Religion and politics take centre stage in pageant

Religion and politics take centre stage in pageant
Contestants of Muslimah World 2013, a pageant for Muslim women, applying make-up before the finale in Jakarta.

JAKARTA - For weeks, Indonesians have been fixated on the issue of beauty pageants.

Hardline and conservative Muslims have been campaigning to stop Indonesia from hosting Miss World 2013, even after the government relented to their demand that the Sept 28 finals be moved from the outskirts of Jakarta in Muslim-dominant Java to the Hindu island of Bali.

Islamic conservatives have tried to cast the debate as one about morality. But it could just as easily be seen as having to do with politics, and in particular manoeuvring ahead of the presidential election next year.

Tellingly, both the government and Islamic conservatives have done little about Miss World's rival, World Muslimah. Organised by a local Muslim group, the latter event held its final round on Wednesday in the capital.

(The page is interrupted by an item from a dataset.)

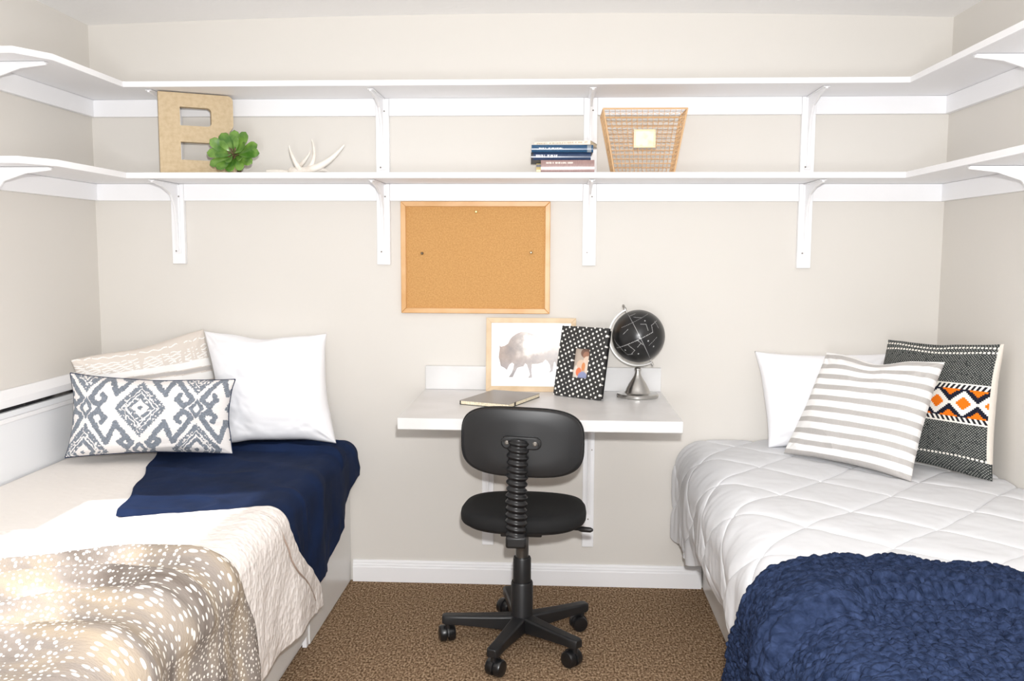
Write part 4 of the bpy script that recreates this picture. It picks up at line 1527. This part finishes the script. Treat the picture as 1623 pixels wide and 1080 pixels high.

Is there a double standard at work here?

Opponents of the Miss World contest have linked up with the Indonesian Ulama Council (MUI), the nation's highest authority on Islam, in their campaign against the pageant.

Their objection to the contest has been driven by two reasons.

First, Islam frowns upon the beauty contest because it involves violating women's modesty by having the contestants expose too much of themselves when they wear bikinis. An Islamic edict forbids women from exposing their "aurat", parts of the body that must be covered except to their husbands or relatives.